Assessing the synchronicity and nature of Australian state business cycles

Crawford School of Public Policy | Centre for Applied Macroeconomic Analysis

Event details

Seminar

Date & time

Thursday 18 February 2016
11.00am–12.00pm

Venue

Seminar Room 2, Level 1, JG Crawford Building 132, Lennox Crossing, ANU

Speaker

Aubrey Poon, PhD student, Research School of Economics, ANU.

Contacts

Rossana Bastos
6125 8108

In this seminar Aubrey Poon will provide an overview of his recent paper, Assessing the Synchronicity and Nature of Australian State Business Cycles.

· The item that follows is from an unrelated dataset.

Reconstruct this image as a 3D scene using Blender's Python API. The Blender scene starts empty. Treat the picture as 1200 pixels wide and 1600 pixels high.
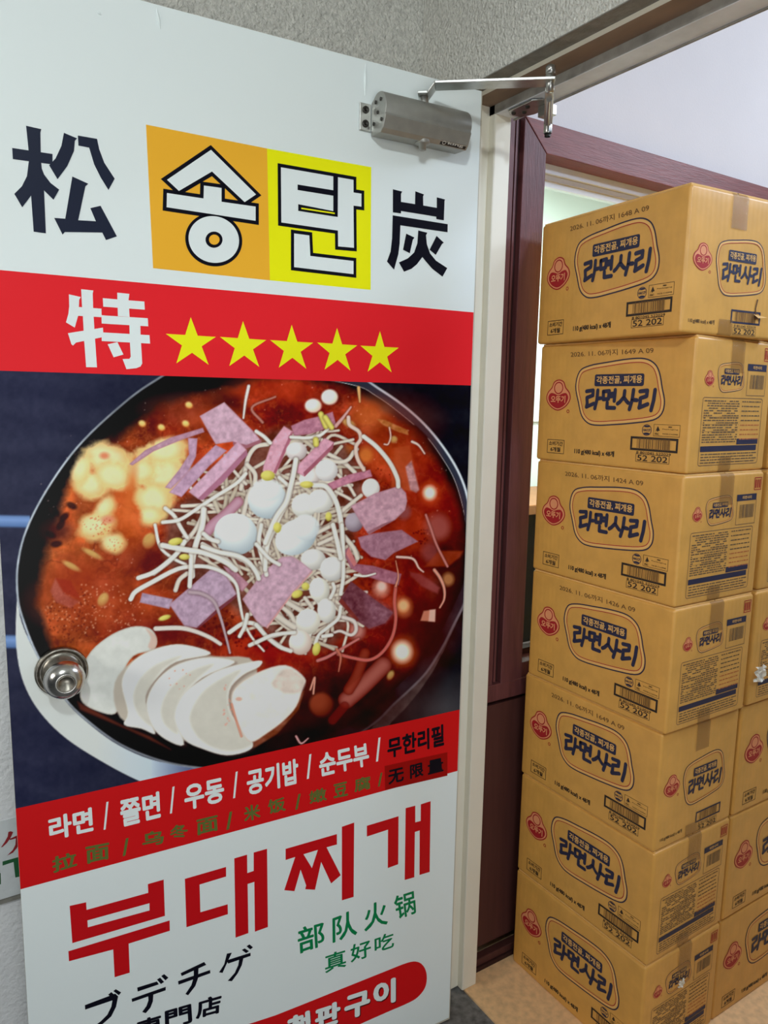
import bpy, bmesh, math, random
import numpy as np
from mathutils import Vector, Matrix
from mathutils.geometry import tessellate_polygon

C = bpy.context.scene.collection
S = bpy.context.scene

# ------------------------------------------------------------------ camera, world, lights, exposure
CAM = np.array([-0.9773, -1.1946, 1.42])
AZ, PITCH, ROLL, FPX = math.radians(57.2), math.radians(8.5388), math.radians(-1.06664), 1165.6154
_f0 = np.array([math.cos(AZ), math.sin(AZ), 0.0]); _r0 = np.array([math.sin(AZ), -math.cos(AZ), 0.0])
_up = np.array([0, 0, 1.0])
FWD = _f0*math.cos(PITCH) - _up*math.sin(PITCH)
UPV = _f0*math.sin(PITCH) + _up*math.cos(PITCH)
RGT = _r0*math.cos(ROLL) - UPV*math.sin(ROLL)
TOP = _r0*math.sin(ROLL) + UPV*math.cos(ROLL)
cam_data = bpy.data.cameras.new('camera')
cam_data.sensor_fit = 'VERTICAL'; cam_data.sensor_height = 36; cam_data.lens = FPX/1600*36
cam_data.clip_start = 0.02
cam = bpy.data.objects.new('camera', cam_data); C.objects.link(cam)
M = Matrix(((RGT[0], TOP[0], -FWD[0], CAM[0]), (RGT[1], TOP[1], -FWD[1], CAM[1]),
            (RGT[2], TOP[2], -FWD[2], CAM[2]), (0, 0, 0, 1)))
cam.matrix_world = M
S.camera = cam

S.view_settings.view_transform = 'Standard'; S.view_settings.look = 'None'
S.view_settings.gamma = 1; S.view_settings.use_curve_mapping = False
S.view_settings.exposure = 0.0

w = bpy.data.worlds.new('world'); S.world = w; w.use_nodes = True
w.node_tree.nodes['Background'].inputs[0].default_value = (0.86, 0.95, 1.0, 1)
w.node_tree.nodes['Background'].inputs[1].default_value = 0.04

def lamp(name, loc, target, size, power, col, spread=180):
    l = bpy.data.lights.new(name, 'AREA'); l.spread = math.radians(spread); l.shape = 'DISK'; l.size = size; l.energy = power; l.color = col
    o = bpy.data.objects.new(name, l); C.objects.link(o); o.location = loc
    d = Vector(target) - Vector(loc); o.rotation_euler = d.to_track_quat('-Z', 'Y').to_euler()
    return o
lamp('corridor_ceiling_light', (-1.25, -1.55, 2.38), (-0.4, -0.10, 1.0), 0.12, 11.0, (0.92, 1.0, 1.02))
lamp('carton_side_fill', (-2.7, -0.75, 1.9), (0.25, -0.15, 1.15), 0.5, 2.5, (1.03, 1.0, 0.93), 60)  # added fill for the long sides of the cartons, no known fixture
lamp('low_door_fill', (-1.15, -2.9, 0.75), (-0.3, 0.0, 0.5), 1.3, 17.5, (0.98, 1.0, 1.0))  # added low fill that evens out the door, no known entrance
lamp('storeroom_ceiling_light', (1.40, -1.20, 2.70), (0.5, -0.3, 1.2), 0.26, 6, (0.86, 0.98, 1.18))
lamp('carton_end_fill', (0.40, -2.1, 2.45), (0.45, -0.3, 1.75), 0.2, 1.7, (0.80, 0.98, 1.28), 60)  # added cool fill aimed at the upper carton ends
lamp('inner_wall_fill', (1.9, -0.9, 2.6), (0.7, -0.1, 1.6), 0.26, 11.5, (0.86, 0.98, 1.18))  # extra fill put in to lift the white inner wall
lamp('dining_room_ceiling_light', (1.0, 0.75, 2.36), (1.0, 0.95, 0.0), 0.6, 52, (0.93, 1.0, 0.98))

# ------------------------------------------------------------------ helpers
def lin(c):
    c = np.asarray(c, float)/255.0
    return np.where(c <= 0.04045, c/12.92, ((c+0.055)/1.055)**2.4)
def ray(px, py):
    return FWD + RGT*((px-600)/FPX) + TOP*((800-py)/FPX)
def on(px, py, n, x0):
    d = ray(px, py); n = np.asarray(n, float)
    return CAM + d*(((np.asarray(x0, float)-CAM) @ n)/(d @ n))

def new_mat(name):
    m = bpy.data.materials.new(name); m.use_nodes = True
    return m, m.node_tree, m.node_tree.nodes['Principled BSDF']
def mat(name, rgb, rough=0.5, metal=0.0, spec=0.5, var=0.0, vscale=20, bump=0.0, bscale=200, stretch=(1, 1, 1), coat=0.0, detail=4):
    """rgb as 0..255 surface colour; var = share of noise in the colour; bump = strength"""
    m, nt, b = new_mat(name)
    base = tuple(lin(rgb)) + (1,)
    b.inputs['Base Color'].default_value = base; b.inputs['Roughness'].default_value = rough
    b.inputs['Metallic'].default_value = metal; b.inputs['Specular IOR Level'].default_value = spec
    b.inputs['Coat Weight'].default_value = coat; b.inputs['Coat Roughness'].default_value = 0.15
    if var or bump:
        tc = nt.nodes.new('ShaderNodeTexCoord'); mp = nt.nodes.new('ShaderNodeMapping')
        mp.inputs['Scale'].default_value = stretch; nt.links.new(tc.outputs['Object'], mp.inputs['Vector'])
    if var:
        n = nt.nodes.new('ShaderNodeTexNoise'); n.inputs['Scale'].default_value = vscale; n.inputs['Detail'].default_value = detail
        nt.links.new(mp.outputs[0], n.inputs['Vector'])
        r = nt.nodes.new('ShaderNodeMapRange'); r.inputs[1].default_value = 0.3; r.inputs[2].default_value = 0.7
        r.inputs[3].default_value = 1-var; r.inputs[4].default_value = 1+var
        nt.links.new(n.outputs[0], r.inputs[0])
        mx = nt.nodes.new('ShaderNodeVectorMath'); mx.operation = 'SCALE'; mx.inputs[0].default_value = base[:3]
        nt.links.new(r.outputs[0], mx.inputs['Scale']); nt.links.new(mx.outputs[0], b.inputs['Base Color'])
    if bump:
        n2 = nt.nodes.new('ShaderNodeTexNoise'); n2.inputs['Scale'].default_value = bscale; n2.inputs['Detail'].default_value = 6
        nt.links.new(mp.outputs[0], n2.inputs['Vector'])
        bp = nt.nodes.new('ShaderNodeBump'); bp.inputs['Strength'].default_value = bump; bp.inputs['Distance'].default_value = 0.01
        nt.links.new(n2.outputs[0], bp.inputs['Height']); nt.links.new(bp.outputs[0], b.inputs['Normal'])
    return m

class MB:
    """collects polygons with materials, builds ONE mesh object"""
    def __init__(s): s.v = []; s.f = []; s.m = []; s.mats = []; s.smooth = []
    def mi(s, m):
        if m not in s.mats: s.mats.append(m)
        return s.mats.index(m)
    def add(s, vs, fs, m, smooth=False):
        o = len(s.v); k = s.mi(m); s.v += [tuple(map(float, p)) for p in vs]
        for f in fs: s.f.append(tuple(i+o for i in f)); s.m.append(k); s.smooth.append(smooth)
    def box(s, a, b, m):
        (x0, y0, z0), (x1, y1, z1) = a, b
        s.add([(x0,y0,z0),(x1,y0,z0),(x1,y1,z0),(x0,y1,z0),(x0,y0,z1),(x1,y0,z1),(x1,y1,z1),(x0,y1,z1)],
              [(0,3,2,1),(4,5,6,7),(0,1,5,4),(1,2,6,5),(2,3,7,6),(3,0,4,7)], m)
    def prism(s, pts, frame, h, m):
        """pts: 2D outline; frame(a, b, t) -> 3D; extruded t from h[0] to h[1]"""
        n = len(pts); lo = [frame(a, b, h[0]) for a, b in pts]; hi = [frame(a, b, h[1]) for a, b in pts]
        s.add(lo+hi, [tuple(range(n))[::-1], tuple(range(n, 2*n))] + [(i, (i+1) % n, n+(i+1) % n, n+i) for i in range(n)], m)
    def tube(s, pts, r, m, n=12, cap=True):
        pts = [Vector(p) for p in pts]; rs = r if isinstance(r, (list, tuple)) else [r]*len(pts)
        vs = []; fs = []
        for i, p in enumerate(pts):
            t = (pts[min(i+1, len(pts)-1)]-pts[max(i-1, 0)]).normalized()
            a = t.cross(Vector((0, 0, 1)) if abs(t.z) < 0.9 else Vector((1, 0, 0))).normalized(); b = t.cross(a)
            for k in range(n):
                an = 2*math.pi*k/n; vs.append(p+a*(rs[i]*math.cos(an))+b*(rs[i]*math.sin(an)))
        for i in range(len(pts)-1):
            for k in range(n): fs.append((i*n+k, i*n+(k+1) % n, (i+1)*n+(k+1) % n, (i+1)*n+k))
        s.add(vs, fs, m, True)
        if cap: s.add(vs[:n], [tuple(range(n))], m); s.add(vs[-n:], [tuple(range(n))[::-1]], m)
    def lathe(s, prof, frame, m, n=48):
        """prof: (radius, height) along the axis; frame(a, b, t) -> 3D"""
        vs = []; fs = []
        for r, h in prof:
            for k in range(n): an = 2*math.pi*k/n; vs.append(frame(r*math.cos(an), r*math.sin(an), h))
        for i in range(len(prof)-1):
            for k in range(n): fs.append((i*n+k, i*n+(k+1) % n, (i+1)*n+(k+1) % n, (i+1)*n+k))
        fs.append(tuple(range((len(prof)-1)*n, len(prof)*n)))
        s.add(vs, fs, m, True)
    def build(s, name, parent=None, loc=None, bevel=0.0, label=None):
        me = bpy.data.meshes.new(name); me.from_pydata(s.v, [], s.f)
        for m in s.mats: me.materials.append(m)
        me.polygons.foreach_set('material_index', s.m); me.polygons.foreach_set('use_smooth', s.smooth)
        me.update()
        o = bpy.data.objects.new(name, me); C.objects.link(o)
        if parent: o.parent = parent
        if loc: o.location = loc
        if label: o['label'] = label
        if bevel:
            bv = o.modifiers.new('bevel', 'BEVEL'); bv.width = bevel; bv.segments = 2; bv.limit_method = 'ANGLE'
            bv.angle_limit = math.radians(50)
        return o
def struct(o): o['kind'] = 'structure'; return o
def tag(o, label, cat, group=None, kind=None):
    o['label'] = label; o['category'] = cat
    if group: o['group'] = group
    if kind: o['kind'] = kind
    return o
def empty(name, loc, rz=0.0):
    o = bpy.data.objects.new(name, None); C.objects.link(o); o.location = loc; o.rotation_euler = (0, 0, rz)
    o.empty_display_size = 0.05
    return o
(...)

This paper estimates a time-varying Panel Bayesian vector-autoregression from Canova and Ciccarelli (2009) to assess the synchronicity and the nature of Australian state business cycles. The study found no posterior evidence that the common indicator significantly contributes to the co-movement in investment, retail turnover, employment and consumption growths across the eight Australian states and Territories. However, the common indicator found by the author, does appear to capture some interesting economic facts. Firstly, the common indicator captures the early 1990’s recession and the Global Financial Crisis that the Australian economy experienced during this sample period; this suggests there is commonality across each Australian states and territories during a contraction. Secondly, the fluctuations of the common indicator closely follow the trend line of the Organisation for Economic Co-operation and Development composite leading indicators for Australia. In terms of Australian state business cycles, Aubrey Poon found evidence that on average the degree of sychronisation across the Australian States and Territories cycles has decreased about half in terms of correlation, between the 1990’s to 2000’s. In terms of the Global Financial Crisis, the author found that the fall in consumption growth was the main factor driving the negative effects of this crisis across the majority of states. However, it was state-specific idiosyncratic factors that were the dominant features, during this slowdown, in the South Australian and Northern Territory economies.

Aubrey Poon is a PhD student at the Research School of Economics at ANU. His main field of research is in macroeconometrics and DSGE modelling. He is particularly interested in the application of Bayesian estimation and computation of time-varying parameter and DSGE models.

The CAMA Macroeconomics Brown Bag Seminars offer CAMA speakers, in particular PhD students, an opportunity to present their work in progress in front of their peers, and reputable visitors to showcase their work.